The politics of Pride
Ditsie has since distanced herself from the Pride march (now Parade) that she helped create, backing away from the movement and its politics as a result of overwhelming personality politics, as she refers to it. She yearned for more.
“Who was I outside the politics? Where was my career? I always thought I would become a musician but in my activism, I even stopped playing the bass, learning the guitar. I was so focused, an actor and writer for years. I was all of those things and that stopped. I dedicated my entire life to a movement.”
She looks back honestly at the time when her activist life was at its peak, aware of her depression and the toll it took being a high-profile person while struggling to make ends meet on her grandmother’s pension. “The cost of activism…” she says heavily. When asked if she was at her happiest while in her twenties, in what many may see as the peak of her career, she opens up about living with depression.
“In the beginning, it was exciting. I was fighting a cause. It was real. It was tangible. My mind, body and soul was in it. But living on the mercy of people was exhausting to me. I think that’s what eventually took its toll. I started having to ask myself who I am outside of the activism.
“By the time I hit 27, depression had been kicking my ass so bad. I was walking around smiling a lot. Then I’d get home and lock the door and nobody would see me for a week. I was unemployed and broke and had no idea what I was doing anymore.
“When people talk of depression and anxiety, they often say, ‘But you had everything! You were famous, you had a family that loved you, friends.’ That’s when I felt even more guilty. Because I should’ve been okay and kept giving myself a hard time, ‘You should be okay.’ But it was a lot. It was not a happy time.”
She speaks clearly about the impact mental illness had on her, living through apartheid, being told she would never be good enough and having her gender further exacerbate the imposter syndrome she felt at the time. Her life’s work, which had not been seen as anything more than run of the mill, felt like just that to her: ordinary, mundane, regular.
Ditsie rehashes intently an incident that seemed to be a turning point for her. A young woman said to her, “You keep saying that you are representing all of us. Who asked you? I never asked you to represent me.”

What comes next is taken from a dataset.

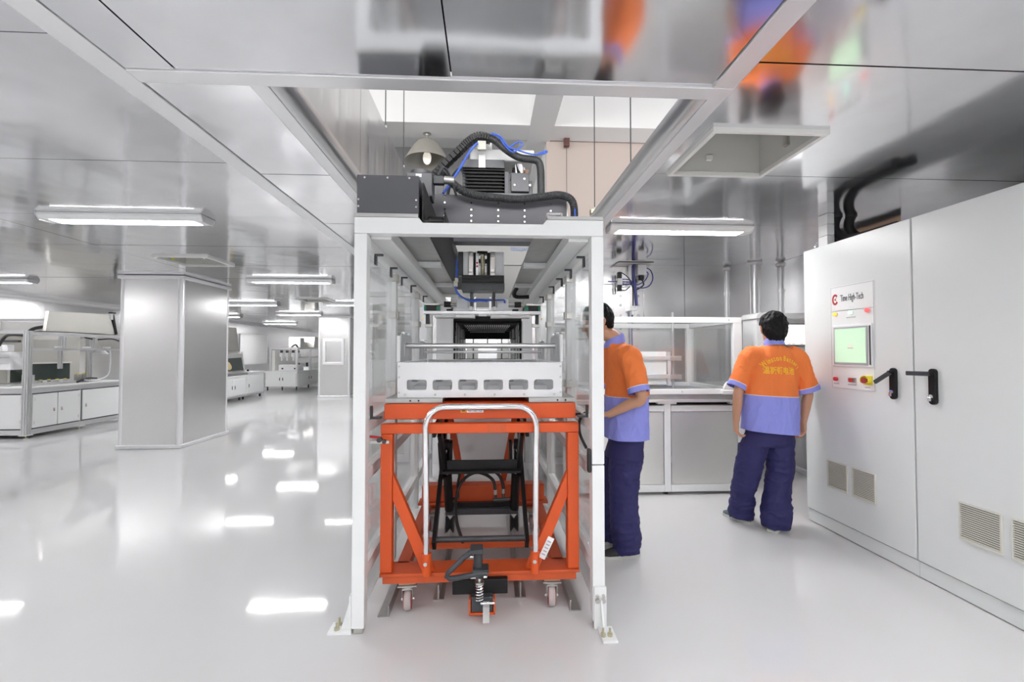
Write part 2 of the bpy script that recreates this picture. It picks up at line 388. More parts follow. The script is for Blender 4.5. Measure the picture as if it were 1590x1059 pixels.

“I will never forget the pain of that. To have someone say that to me, who asked you? You say you’ve sacrificed your life for the queer community, who asked you? That’s a headline for me, who asked you?
“That question haunted me for years, it got me beating myself up. That one voice reduced my whole life’s work to nothing. When I stand there and nod, with every single sentence that the president of the university said [as he conferred the honorary degree], when I nod it was the first time I was undoing [that] damage.”
A living LGBTQIA+ icon
Claremont Graduate University president Len Jessup, speaking at the institution’s graduation ceremony, recited her life’s work: “Beverley Palesa Ditsie, with your courage and vision you have fought against discrimination and championed human rights in your home, South Africa, and around the world.”
“As the first person ever to address gay and lesbian rights before the United Assembly, you called for the recognition of discrimination based on sexual orientation as a violation of human rights. As an advocate and key founder of the Gay and Lesbian Organisation of the Witwatersrand and South Africa’s first Pride March, you have reminded us all that freedom of self-expression and identity belongs to everyone. As a director and documentary filmmaker, you have used television and film to entertain and to open minds, to educate and build bridges of understanding that are vital to our future,” he said.
“When I first read it, I cried all night,” says Ditsie. “Those sentences broke me. I’m nodding with every sentence. I’m validating. Saying I did that, I felt like my life had come full circle.”
Ditsie is a living LGBTQIA+ icon, a neverending stream of knowledge and insight, and a curious being with a specific calling in this world, to try and make life more liveable for the young LGBTQIA+ people coming after her.
She continues her work, balancing artistry and activism, hoping to work on a documentary about her mother’s pioneering music career soon, while also ensuring that young LGBTQIA+ people have access to information and the resources necessary to navigate the world.
“The idea is to share. The idea is to inspire.”